The movie is either a placeholder (since it doesn't follow the current Avengers timeline) or the key to EVERYTHING in next summer's biggest movie. In the post-credits sequence of "Avengers: Infinity War," Sgt. Nick Fury (Samuel L. Jackson) was sending a text message to Captain Marvel when he (SPOILER) dissolved. Fury shows up in the new trailer, looking a whole lot younger and with far more hair than he's sported in any other Marvel movie.

Another way we know we're in the past is that Captain Marvel crashes into a Blockbuster Video store as the credits open. Kids will think this is funny when they realize that everyone used to drive to the store on Friday nights and only get to choose from whatever VHS tapes were available when they were planning their weekend entertainment.

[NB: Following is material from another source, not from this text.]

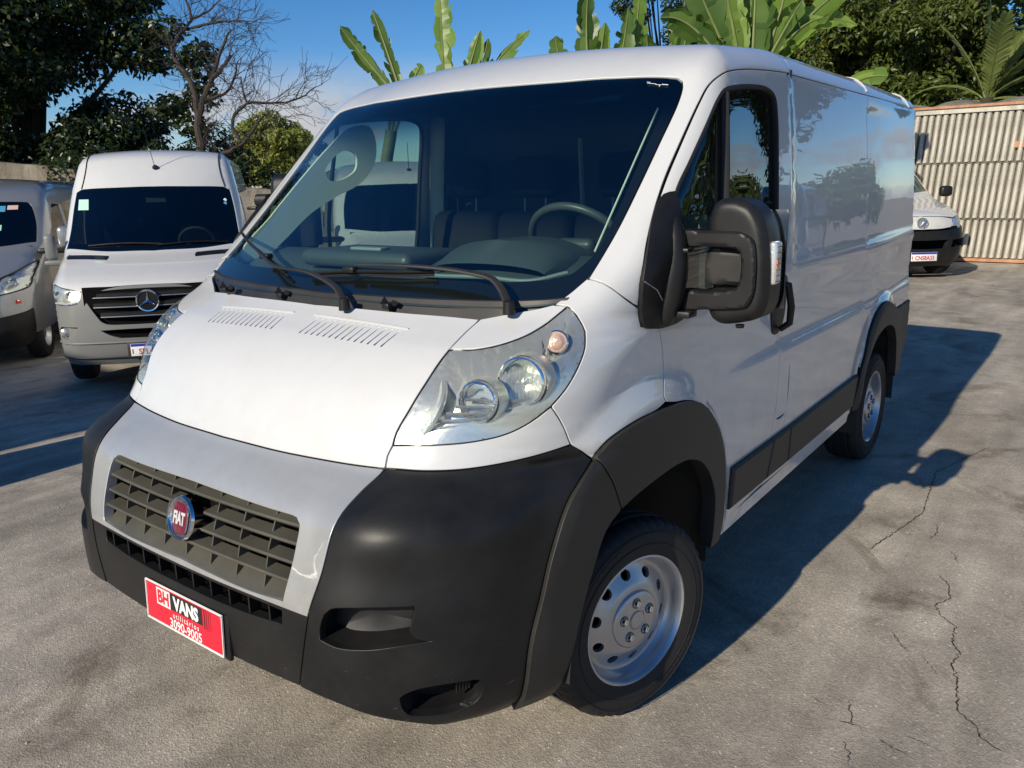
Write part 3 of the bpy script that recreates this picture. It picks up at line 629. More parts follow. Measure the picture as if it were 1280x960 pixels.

Captain America quickly abandoned his direct connection to the U.S. Army after the his first movie, but that's understandable since he spend decades encased in ice and almost everyone he served with was dead when he woke up. He quickly aligned with S.H.I.E.L.D., an organization whose exact military connections have never quite been clear in all the subsequent Marvel movies and TV series.

Carol Danvers' story may offer some clues. How much has our Air Force been involved with the superhero community over the past few decades? Captain Marvel (a/k/a Ms. Marvel) has been the subject of contradictory story lines over the decades in the comic book universe, so we're waiting for the movie to find out what will become her definitive story.

No matter what, we're sure to see some post-Cold War Air Force planes and technology in action and a bunch of 60-year-old retired pilots will get a chance to complain how a movie about a bunch of imaginary figures in spandex gets everything wrong.